TASK BRIEF: Check every line for the word "part" and state how many lines have it. Reply with the number alone.

PROVIDED ENTRIES:
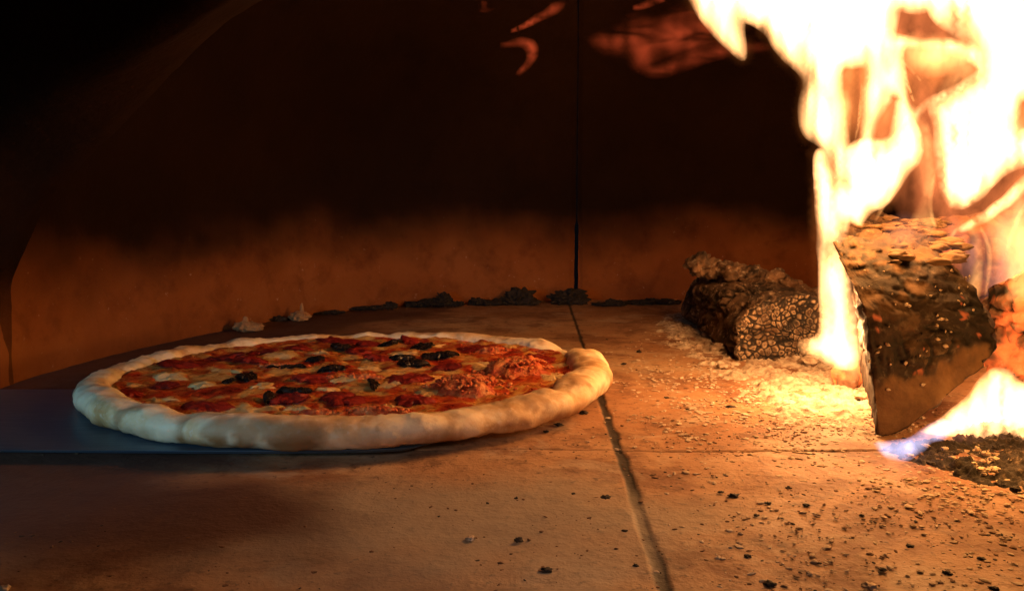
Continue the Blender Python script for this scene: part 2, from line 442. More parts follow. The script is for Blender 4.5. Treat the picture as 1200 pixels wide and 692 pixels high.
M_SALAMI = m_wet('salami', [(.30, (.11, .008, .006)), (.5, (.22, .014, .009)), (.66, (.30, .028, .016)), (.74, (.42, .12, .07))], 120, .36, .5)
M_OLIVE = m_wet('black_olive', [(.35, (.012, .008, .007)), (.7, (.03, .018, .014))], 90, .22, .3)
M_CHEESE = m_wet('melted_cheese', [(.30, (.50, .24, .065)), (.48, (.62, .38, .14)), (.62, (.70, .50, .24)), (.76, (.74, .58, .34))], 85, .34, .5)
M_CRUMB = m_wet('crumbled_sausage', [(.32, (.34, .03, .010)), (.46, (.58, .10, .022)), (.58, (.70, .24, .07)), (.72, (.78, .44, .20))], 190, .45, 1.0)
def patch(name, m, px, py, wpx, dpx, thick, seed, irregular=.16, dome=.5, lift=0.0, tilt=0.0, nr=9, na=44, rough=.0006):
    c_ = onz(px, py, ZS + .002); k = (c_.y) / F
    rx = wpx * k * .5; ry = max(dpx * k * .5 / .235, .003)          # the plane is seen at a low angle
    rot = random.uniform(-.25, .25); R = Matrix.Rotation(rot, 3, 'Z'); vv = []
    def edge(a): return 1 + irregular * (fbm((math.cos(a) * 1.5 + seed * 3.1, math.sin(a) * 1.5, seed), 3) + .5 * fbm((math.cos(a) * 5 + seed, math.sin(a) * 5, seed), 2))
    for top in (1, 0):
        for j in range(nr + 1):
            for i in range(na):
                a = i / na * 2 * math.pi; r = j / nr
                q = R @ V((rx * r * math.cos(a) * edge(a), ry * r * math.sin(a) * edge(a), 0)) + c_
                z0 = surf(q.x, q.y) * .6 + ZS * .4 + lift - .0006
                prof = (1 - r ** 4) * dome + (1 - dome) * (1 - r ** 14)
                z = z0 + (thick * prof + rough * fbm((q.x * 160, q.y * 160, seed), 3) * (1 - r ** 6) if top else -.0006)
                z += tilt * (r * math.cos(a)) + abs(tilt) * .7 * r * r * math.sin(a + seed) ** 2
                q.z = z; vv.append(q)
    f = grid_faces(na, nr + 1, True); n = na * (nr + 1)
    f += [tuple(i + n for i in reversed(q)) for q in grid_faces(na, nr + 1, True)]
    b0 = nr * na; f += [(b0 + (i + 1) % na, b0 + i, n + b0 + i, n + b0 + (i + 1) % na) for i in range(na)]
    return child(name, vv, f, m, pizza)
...
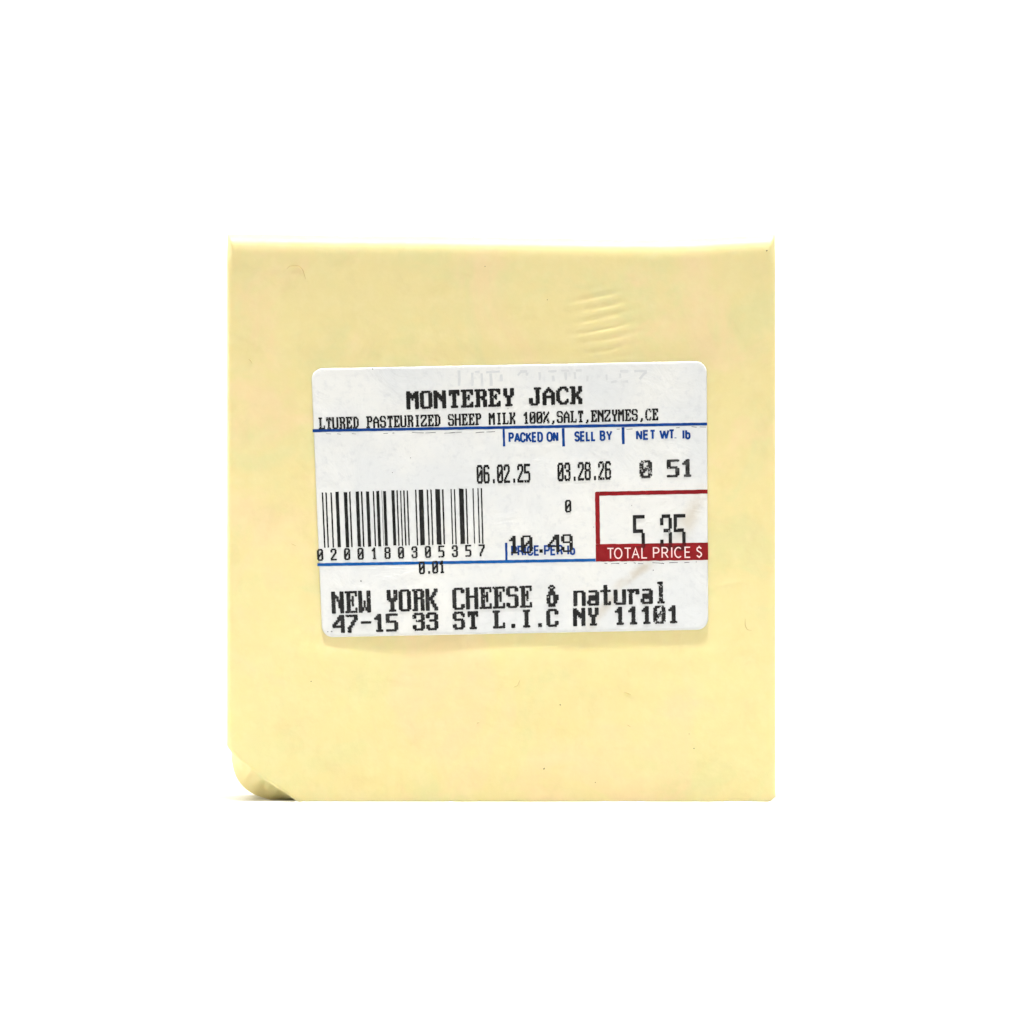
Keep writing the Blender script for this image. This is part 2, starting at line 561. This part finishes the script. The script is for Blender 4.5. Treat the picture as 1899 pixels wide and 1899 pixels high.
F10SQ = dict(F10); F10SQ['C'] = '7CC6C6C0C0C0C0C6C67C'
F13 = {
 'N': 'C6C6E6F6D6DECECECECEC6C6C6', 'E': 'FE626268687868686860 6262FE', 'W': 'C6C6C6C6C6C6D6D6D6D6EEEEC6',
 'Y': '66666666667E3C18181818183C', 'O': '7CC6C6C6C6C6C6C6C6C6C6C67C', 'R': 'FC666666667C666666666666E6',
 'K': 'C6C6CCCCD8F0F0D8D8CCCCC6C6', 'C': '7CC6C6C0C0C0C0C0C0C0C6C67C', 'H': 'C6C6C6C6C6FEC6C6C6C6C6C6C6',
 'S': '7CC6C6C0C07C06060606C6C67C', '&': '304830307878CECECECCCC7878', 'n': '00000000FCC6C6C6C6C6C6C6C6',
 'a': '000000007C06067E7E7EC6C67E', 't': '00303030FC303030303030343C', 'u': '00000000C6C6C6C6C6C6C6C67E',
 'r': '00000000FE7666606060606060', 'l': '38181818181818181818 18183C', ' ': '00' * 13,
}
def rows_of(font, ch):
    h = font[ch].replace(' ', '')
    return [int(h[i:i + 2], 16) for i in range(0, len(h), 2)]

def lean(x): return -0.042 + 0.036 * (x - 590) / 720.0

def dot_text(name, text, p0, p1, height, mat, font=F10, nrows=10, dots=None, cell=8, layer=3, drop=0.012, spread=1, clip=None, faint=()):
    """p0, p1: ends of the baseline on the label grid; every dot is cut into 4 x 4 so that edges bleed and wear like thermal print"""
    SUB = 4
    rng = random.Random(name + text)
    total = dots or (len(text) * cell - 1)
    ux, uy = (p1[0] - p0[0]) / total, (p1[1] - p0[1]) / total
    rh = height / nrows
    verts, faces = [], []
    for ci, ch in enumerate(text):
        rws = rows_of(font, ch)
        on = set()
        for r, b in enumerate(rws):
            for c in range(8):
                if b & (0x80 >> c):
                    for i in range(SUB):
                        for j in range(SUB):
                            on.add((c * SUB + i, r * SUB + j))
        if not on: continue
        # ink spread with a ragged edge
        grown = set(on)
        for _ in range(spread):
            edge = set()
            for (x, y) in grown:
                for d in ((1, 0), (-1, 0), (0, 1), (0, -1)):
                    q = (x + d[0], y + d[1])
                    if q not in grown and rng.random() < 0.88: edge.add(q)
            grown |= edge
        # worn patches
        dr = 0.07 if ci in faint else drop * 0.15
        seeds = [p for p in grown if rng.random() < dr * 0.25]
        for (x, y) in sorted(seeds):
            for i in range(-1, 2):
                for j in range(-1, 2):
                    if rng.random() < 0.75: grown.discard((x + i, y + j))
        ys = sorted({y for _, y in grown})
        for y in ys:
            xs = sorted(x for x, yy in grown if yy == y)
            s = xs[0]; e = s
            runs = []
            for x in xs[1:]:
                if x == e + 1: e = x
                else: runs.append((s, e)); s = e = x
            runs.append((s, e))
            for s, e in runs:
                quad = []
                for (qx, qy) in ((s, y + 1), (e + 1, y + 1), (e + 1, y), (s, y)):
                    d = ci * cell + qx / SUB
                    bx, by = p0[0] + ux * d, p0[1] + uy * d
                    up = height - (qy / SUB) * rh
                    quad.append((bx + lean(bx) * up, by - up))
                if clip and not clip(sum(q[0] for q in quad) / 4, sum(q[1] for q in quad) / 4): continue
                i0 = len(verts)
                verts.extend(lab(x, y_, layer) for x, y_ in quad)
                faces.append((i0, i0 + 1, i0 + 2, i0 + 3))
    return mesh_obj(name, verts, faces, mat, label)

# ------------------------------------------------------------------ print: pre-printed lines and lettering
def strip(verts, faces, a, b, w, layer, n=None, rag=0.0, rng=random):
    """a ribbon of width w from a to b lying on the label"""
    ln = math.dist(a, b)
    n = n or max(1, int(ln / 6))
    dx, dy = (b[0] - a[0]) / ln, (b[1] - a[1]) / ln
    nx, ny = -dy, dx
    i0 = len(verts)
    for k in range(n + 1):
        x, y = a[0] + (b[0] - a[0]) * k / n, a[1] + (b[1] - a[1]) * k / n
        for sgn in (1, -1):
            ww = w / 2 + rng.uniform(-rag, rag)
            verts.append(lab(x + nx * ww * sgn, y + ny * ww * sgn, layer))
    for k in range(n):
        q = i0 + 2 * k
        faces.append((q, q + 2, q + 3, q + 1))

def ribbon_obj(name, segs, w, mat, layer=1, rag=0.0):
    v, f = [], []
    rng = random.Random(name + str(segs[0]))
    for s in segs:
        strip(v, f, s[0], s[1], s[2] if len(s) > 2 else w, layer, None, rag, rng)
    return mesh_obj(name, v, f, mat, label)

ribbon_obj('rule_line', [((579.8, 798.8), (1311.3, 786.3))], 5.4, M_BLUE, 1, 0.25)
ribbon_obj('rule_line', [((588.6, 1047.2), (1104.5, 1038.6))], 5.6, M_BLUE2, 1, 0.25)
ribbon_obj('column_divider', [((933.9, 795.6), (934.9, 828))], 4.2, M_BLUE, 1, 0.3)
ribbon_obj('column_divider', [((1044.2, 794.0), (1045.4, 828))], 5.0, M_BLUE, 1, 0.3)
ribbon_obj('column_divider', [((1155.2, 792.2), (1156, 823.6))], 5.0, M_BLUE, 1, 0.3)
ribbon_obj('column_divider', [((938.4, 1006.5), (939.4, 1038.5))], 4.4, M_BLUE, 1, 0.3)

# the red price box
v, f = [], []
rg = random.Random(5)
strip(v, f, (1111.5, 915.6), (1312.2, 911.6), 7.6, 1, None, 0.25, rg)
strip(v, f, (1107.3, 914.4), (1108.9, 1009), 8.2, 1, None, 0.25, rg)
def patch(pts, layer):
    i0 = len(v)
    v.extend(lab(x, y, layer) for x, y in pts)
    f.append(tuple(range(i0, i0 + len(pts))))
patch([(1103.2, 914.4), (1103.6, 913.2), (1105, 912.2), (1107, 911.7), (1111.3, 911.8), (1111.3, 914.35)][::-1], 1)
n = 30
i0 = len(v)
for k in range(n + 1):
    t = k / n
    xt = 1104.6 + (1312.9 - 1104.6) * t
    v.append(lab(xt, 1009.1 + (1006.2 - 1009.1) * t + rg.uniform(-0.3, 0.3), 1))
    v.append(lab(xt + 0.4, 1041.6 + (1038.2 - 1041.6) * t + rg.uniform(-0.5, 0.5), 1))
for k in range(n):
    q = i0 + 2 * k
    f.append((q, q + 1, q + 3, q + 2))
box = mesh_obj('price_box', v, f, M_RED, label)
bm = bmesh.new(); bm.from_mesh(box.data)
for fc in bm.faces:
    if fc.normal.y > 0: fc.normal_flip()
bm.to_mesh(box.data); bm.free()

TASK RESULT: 2